The state’s most prominent voting rights activist, Democratic candidate for governor Stacey Abrams, skipped Biden’s event due to a scheduling conflict.
And voting rights groups that have long criticized Biden’s White House for failing to take a more aggressive approach to legislation that has stalled in the Senate, where Democrats don’t have enough votes to overcome a Republican filibuster or to change the filibuster rules to work around it, are increasingly vocal about their frustration. Democrats are set to force votes this week on bills that have no way forward unless filibuster rules are changed.
A coalition of voting rights groups boycotted Biden’s event in Atlanta on Tuesday.
“We don’t need another speech from the President,” Cliff Albright, a co-founder of Black Voters Matter, a group boycotting the event, said on CNN Tuesday morning. “We don’t need them to come to Georgia and use us as a prop. What we need is work.”
Biden and Vice President Kamala Harris spoke at the Atlanta University Center Consortium on the grounds of Morehouse College and Clark Atlanta University.
The site, White House press secretary Jen Psaki said, “is a crossroads for students and for Historically Black Colleges and Universities. Many of their students participated in the civil rights movement through sit-ins and protests.”
Biden is expected to use his speech to argue for a carveout to the Senate’s filibuster — which requires at least 60 votes to advance legislation — for voting rights bills.
The two measures he is pushing — the Freedom to Vote Act and the John Lewis Voting Rights Advancement Act — would jointly bolster voting protections by, among other things, creating national standards for mail-in voting and restoring some stripped-out elements of the Voting Rights Act.
However, even as Senate Majority Leader Chuck Schumer, a New York Democrat, vows to bring those bills for votes as soon as Wednesday, some Democrats remain unwilling to change the filibuster rules. Democratic Sen. Joe Manchin of West Virginia reiterated his belief Tuesday morning that “getting rid of the filibuster doesn’t make” the Senate “work better.”

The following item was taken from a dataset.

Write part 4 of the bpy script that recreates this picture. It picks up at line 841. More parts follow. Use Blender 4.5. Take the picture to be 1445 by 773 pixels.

Democratic officials and strategists and voting rights groups have long seen Georgia as the forefront of the nation’s voting rights battle. Prior to Trump’s election, Republicans in the state had already enacted strict laws that experts said disproportionately disenfranchised people of color.
None of that has stopped Trump from sniping at the state’s top Republican officials from the right, though. He has blamed Republican Gov. Brian Kemp and Republican Secretary of State Brad Raffensperger for his loss to Biden by nearly 12,000 votes in the state in 2020.
Kemp now faces a primary challenge from former Sen. David Perdue, a Republican who lost his seat in a 2020 runoff. Perdue has Trump’s support and has echoed his lies about fraud in the 2020 election. US Rep. Jody Hice, meanwhile, is running against Raffensperger in the GOP primary for secretary of state.
Still, the Republican officials that Trump has targeted were using Biden’s trip to try to shore up support with their own base.
Raffensperger held a news conference Tuesday in which he characterized Biden as seeking a “federal elections takeover” and misrepresenting the state’s restrictive new voting law.
He said he wants an amendment to the US Constitution that would ban undocumented people from voting and establish a national voter ID requirement.
“President Biden and Vice President Kamala Harris are coming here later today to push for policies that will undermine the integrity of our elections,” Raffensperger said. “Make no mistake. This is as an attempt to weaken election security under the guise of voting rights.”